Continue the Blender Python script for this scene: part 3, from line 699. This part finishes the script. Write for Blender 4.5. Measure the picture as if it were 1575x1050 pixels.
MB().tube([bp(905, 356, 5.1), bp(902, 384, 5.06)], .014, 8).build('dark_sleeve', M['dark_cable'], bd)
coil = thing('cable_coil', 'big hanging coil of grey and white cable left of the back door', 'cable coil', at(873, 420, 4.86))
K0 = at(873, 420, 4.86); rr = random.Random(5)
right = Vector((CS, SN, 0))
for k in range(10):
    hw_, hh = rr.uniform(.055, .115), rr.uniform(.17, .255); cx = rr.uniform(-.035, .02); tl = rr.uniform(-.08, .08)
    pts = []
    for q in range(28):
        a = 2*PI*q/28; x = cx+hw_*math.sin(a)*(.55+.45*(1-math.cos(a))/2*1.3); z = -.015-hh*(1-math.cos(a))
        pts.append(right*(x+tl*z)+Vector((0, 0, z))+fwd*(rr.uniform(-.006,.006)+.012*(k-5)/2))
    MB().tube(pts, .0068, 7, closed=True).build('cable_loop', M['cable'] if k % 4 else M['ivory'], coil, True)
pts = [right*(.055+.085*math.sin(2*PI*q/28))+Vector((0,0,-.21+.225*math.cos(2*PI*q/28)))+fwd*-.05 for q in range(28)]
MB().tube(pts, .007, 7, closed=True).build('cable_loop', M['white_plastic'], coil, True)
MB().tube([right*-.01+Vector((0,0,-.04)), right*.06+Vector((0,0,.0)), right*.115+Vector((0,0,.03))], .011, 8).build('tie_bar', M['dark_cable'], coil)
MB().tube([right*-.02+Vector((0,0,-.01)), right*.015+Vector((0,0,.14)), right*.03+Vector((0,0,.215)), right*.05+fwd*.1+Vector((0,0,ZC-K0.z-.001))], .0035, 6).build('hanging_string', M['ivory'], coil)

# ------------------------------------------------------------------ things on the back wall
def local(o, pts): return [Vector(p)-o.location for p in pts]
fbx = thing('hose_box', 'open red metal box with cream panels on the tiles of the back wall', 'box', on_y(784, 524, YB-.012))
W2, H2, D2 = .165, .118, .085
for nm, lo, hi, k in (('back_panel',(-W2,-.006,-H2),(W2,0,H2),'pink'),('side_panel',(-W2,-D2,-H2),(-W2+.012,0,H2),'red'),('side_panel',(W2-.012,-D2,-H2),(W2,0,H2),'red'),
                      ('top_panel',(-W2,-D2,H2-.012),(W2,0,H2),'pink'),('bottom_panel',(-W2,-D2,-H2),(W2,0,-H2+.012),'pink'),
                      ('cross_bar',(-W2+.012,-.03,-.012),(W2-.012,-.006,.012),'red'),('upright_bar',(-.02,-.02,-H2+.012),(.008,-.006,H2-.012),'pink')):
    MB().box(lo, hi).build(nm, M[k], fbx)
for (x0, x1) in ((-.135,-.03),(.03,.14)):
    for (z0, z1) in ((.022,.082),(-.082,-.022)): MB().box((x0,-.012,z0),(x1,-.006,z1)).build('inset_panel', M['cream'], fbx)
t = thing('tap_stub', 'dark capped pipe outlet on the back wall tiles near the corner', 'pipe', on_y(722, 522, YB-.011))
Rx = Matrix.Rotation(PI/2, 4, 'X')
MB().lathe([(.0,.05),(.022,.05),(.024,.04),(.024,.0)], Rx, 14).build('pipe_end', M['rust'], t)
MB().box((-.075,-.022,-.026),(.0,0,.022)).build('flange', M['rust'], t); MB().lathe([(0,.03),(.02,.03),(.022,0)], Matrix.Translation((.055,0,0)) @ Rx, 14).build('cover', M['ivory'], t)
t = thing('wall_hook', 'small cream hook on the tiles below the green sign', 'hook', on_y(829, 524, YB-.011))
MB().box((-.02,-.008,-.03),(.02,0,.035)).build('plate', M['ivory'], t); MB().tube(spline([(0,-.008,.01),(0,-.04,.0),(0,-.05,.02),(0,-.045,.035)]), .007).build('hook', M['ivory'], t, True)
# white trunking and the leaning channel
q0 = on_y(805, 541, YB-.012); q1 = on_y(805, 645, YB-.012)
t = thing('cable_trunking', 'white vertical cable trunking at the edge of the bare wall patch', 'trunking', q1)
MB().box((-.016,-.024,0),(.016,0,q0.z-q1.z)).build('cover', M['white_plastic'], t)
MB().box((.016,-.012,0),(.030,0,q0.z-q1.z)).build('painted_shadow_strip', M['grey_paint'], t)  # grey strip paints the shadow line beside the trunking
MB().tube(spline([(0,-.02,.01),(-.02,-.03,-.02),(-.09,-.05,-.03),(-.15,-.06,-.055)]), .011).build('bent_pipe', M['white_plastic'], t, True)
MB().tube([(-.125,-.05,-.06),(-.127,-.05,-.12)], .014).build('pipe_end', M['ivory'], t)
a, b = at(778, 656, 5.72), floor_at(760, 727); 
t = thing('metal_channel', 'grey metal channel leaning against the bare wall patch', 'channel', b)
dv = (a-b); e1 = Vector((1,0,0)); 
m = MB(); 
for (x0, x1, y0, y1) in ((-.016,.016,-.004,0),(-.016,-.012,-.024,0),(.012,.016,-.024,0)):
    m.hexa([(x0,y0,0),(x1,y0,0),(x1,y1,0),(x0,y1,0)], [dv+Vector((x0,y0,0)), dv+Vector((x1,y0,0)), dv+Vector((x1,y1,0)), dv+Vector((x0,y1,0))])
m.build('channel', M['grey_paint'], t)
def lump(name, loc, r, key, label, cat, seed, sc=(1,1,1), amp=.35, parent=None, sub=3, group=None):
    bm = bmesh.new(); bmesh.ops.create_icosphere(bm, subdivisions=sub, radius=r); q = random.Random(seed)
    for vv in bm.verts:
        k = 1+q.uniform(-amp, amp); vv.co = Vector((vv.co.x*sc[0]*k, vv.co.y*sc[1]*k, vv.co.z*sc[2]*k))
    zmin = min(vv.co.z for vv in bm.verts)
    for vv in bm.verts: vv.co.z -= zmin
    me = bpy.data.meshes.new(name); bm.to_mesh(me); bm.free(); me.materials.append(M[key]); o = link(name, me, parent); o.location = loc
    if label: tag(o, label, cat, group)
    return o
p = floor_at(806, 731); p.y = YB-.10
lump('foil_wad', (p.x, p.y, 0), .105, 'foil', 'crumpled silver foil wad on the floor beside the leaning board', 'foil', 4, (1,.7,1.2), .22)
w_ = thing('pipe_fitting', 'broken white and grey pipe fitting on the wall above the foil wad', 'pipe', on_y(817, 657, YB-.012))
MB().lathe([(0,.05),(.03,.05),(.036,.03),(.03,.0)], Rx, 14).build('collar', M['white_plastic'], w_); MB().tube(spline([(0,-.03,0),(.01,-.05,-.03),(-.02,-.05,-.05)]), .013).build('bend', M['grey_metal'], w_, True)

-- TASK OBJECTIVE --
Write the material out again in its entirety, exactly as shown.

-- ANSWER TO THIS EXERCISE --
Continue the Blender Python script for this scene: part 3, from line 699. This part finishes the script. Write for Blender 4.5. Measure the picture as if it were 1575x1050 pixels.
MB().tube([bp(905, 356, 5.1), bp(902, 384, 5.06)], .014, 8).build('dark_sleeve', M['dark_cable'], bd)
coil = thing('cable_coil', 'big hanging coil of grey and white cable left of the back door', 'cable coil', at(873, 420, 4.86))
K0 = at(873, 420, 4.86); rr = random.Random(5)
right = Vector((CS, SN, 0))
for k in range(10):
    hw_, hh = rr.uniform(.055, .115), rr.uniform(.17, .255); cx = rr.uniform(-.035, .02); tl = rr.uniform(-.08, .08)
    pts = []
    for q in range(28):
        a = 2*PI*q/28; x = cx+hw_*math.sin(a)*(.55+.45*(1-math.cos(a))/2*1.3); z = -.015-hh*(1-math.cos(a))
        pts.append(right*(x+tl*z)+Vector((0, 0, z))+fwd*(rr.uniform(-.006,.006)+.012*(k-5)/2))
    MB().tube(pts, .0068, 7, closed=True).build('cable_loop', M['cable'] if k % 4 else M['ivory'], coil, True)
pts = [right*(.055+.085*math.sin(2*PI*q/28))+Vector((0,0,-.21+.225*math.cos(2*PI*q/28)))+fwd*-.05 for q in range(28)]
MB().tube(pts, .007, 7, closed=True).build('cable_loop', M['white_plastic'], coil, True)
MB().tube([right*-.01+Vector((0,0,-.04)), right*.06+Vector((0,0,.0)), right*.115+Vector((0,0,.03))], .011, 8).build('tie_bar', M['dark_cable'], coil)
MB().tube([right*-.02+Vector((0,0,-.01)), right*.015+Vector((0,0,.14)), right*.03+Vector((0,0,.215)), right*.05+fwd*.1+Vector((0,0,ZC-K0.z-.001))], .0035, 6).build('hanging_string', M['ivory'], coil)

# ------------------------------------------------------------------ things on the back wall
def local(o, pts): return [Vector(p)-o.location for p in pts]
fbx = thing('hose_box', 'open red metal box with cream panels on the tiles of the back wall', 'box', on_y(784, 524, YB-.012))
W2, H2, D2 = .165, .118, .085
for nm, lo, hi, k in (('back_panel',(-W2,-.006,-H2),(W2,0,H2),'pink'),('side_panel',(-W2,-D2,-H2),(-W2+.012,0,H2),'red'),('side_panel',(W2-.012,-D2,-H2),(W2,0,H2),'red'),
                      ('top_panel',(-W2,-D2,H2-.012),(W2,0,H2),'pink'),('bottom_panel',(-W2,-D2,-H2),(W2,0,-H2+.012),'pink'),
                      ('cross_bar',(-W2+.012,-.03,-.012),(W2-.012,-.006,.012),'red'),('upright_bar',(-.02,-.02,-H2+.012),(.008,-.006,H2-.012),'pink')):
    MB().box(lo, hi).build(nm, M[k], fbx)
for (x0, x1) in ((-.135,-.03),(.03,.14)):
    for (z0, z1) in ((.022,.082),(-.082,-.022)): MB().box((x0,-.012,z0),(x1,-.006,z1)).build('inset_panel', M['cream'], fbx)
t = thing('tap_stub', 'dark capped pipe outlet on the back wall tiles near the corner', 'pipe', on_y(722, 522, YB-.011))
Rx = Matrix.Rotation(PI/2, 4, 'X')
MB().lathe([(.0,.05),(.022,.05),(.024,.04),(.024,.0)], Rx, 14).build('pipe_end', M['rust'], t)
MB().box((-.075,-.022,-.026),(.0,0,.022)).build('flange', M['rust'], t); MB().lathe([(0,.03),(.02,.03),(.022,0)], Matrix.Translation((.055,0,0)) @ Rx, 14).build('cover', M['ivory'], t)
t = thing('wall_hook', 'small cream hook on the tiles below the green sign', 'hook', on_y(829, 524, YB-.011))
MB().box((-.02,-.008,-.03),(.02,0,.035)).build('plate', M['ivory'], t); MB().tube(spline([(0,-.008,.01),(0,-.04,.0),(0,-.05,.02),(0,-.045,.035)]), .007).build('hook', M['ivory'], t, True)
# white trunking and the leaning channel
q0 = on_y(805, 541, YB-.012); q1 = on_y(805, 645, YB-.012)
t = thing('cable_trunking', 'white vertical cable trunking at the edge of the bare wall patch', 'trunking', q1)
MB().box((-.016,-.024,0),(.016,0,q0.z-q1.z)).build('cover', M['white_plastic'], t)
MB().box((.016,-.012,0),(.030,0,q0.z-q1.z)).build('painted_shadow_strip', M['grey_paint'], t)  # grey strip paints the shadow line beside the trunking
MB().tube(spline([(0,-.02,.01),(-.02,-.03,-.02),(-.09,-.05,-.03),(-.15,-.06,-.055)]), .011).build('bent_pipe', M['white_plastic'], t, True)
MB().tube([(-.125,-.05,-.06),(-.127,-.05,-.12)], .014).build('pipe_end', M['ivory'], t)
a, b = at(778, 656, 5.72), floor_at(760, 727); 
t = thing('metal_channel', 'grey metal channel leaning against the bare wall patch', 'channel', b)
dv = (a-b); e1 = Vector((1,0,0)); 
m = MB(); 
for (x0, x1, y0, y1) in ((-.016,.016,-.004,0),(-.016,-.012,-.024,0),(.012,.016,-.024,0)):
    m.hexa([(x0,y0,0),(x1,y0,0),(x1,y1,0),(x0,y1,0)], [dv+Vector((x0,y0,0)), dv+Vector((x1,y0,0)), dv+Vector((x1,y1,0)), dv+Vector((x0,y1,0))])
m.build('channel', M['grey_paint'], t)
def lump(name, loc, r, key, label, cat, seed, sc=(1,1,1), amp=.35, parent=None, sub=3, group=None):
    bm = bmesh.new(); bmesh.ops.create_icosphere(bm, subdivisions=sub, radius=r); q = random.Random(seed)
    for vv in bm.verts:
        k = 1+q.uniform(-amp, amp); vv.co = Vector((vv.co.x*sc[0]*k, vv.co.y*sc[1]*k, vv.co.z*sc[2]*k))
    zmin = min(vv.co.z for vv in bm.verts)
    for vv in bm.verts: vv.co.z -= zmin
    me = bpy.data.meshes.new(name); bm.to_mesh(me); bm.free(); me.materials.append(M[key]); o = link(name, me, parent); o.location = loc
    if label: tag(o, label, cat, group)
    return o
p = floor_at(806, 731); p.y = YB-.10
lump('foil_wad', (p.x, p.y, 0), .105, 'foil', 'crumpled silver foil wad on the floor beside the leaning board', 'foil', 4, (1,.7,1.2), .22)
w_ = thing('pipe_fitting', 'broken white and grey pipe fitting on the wall above the foil wad', 'pipe', on_y(817, 657, YB-.012))
MB().lathe([(0,.05),(.03,.05),(.036,.03),(.03,.0)], Rx, 14).build('collar', M['white_plastic'], w_); MB().tube(spline([(0,-.03,0),(.01,-.05,-.03),(-.02,-.05,-.05)]), .013).build('bend', M['grey_metal'], w_, True)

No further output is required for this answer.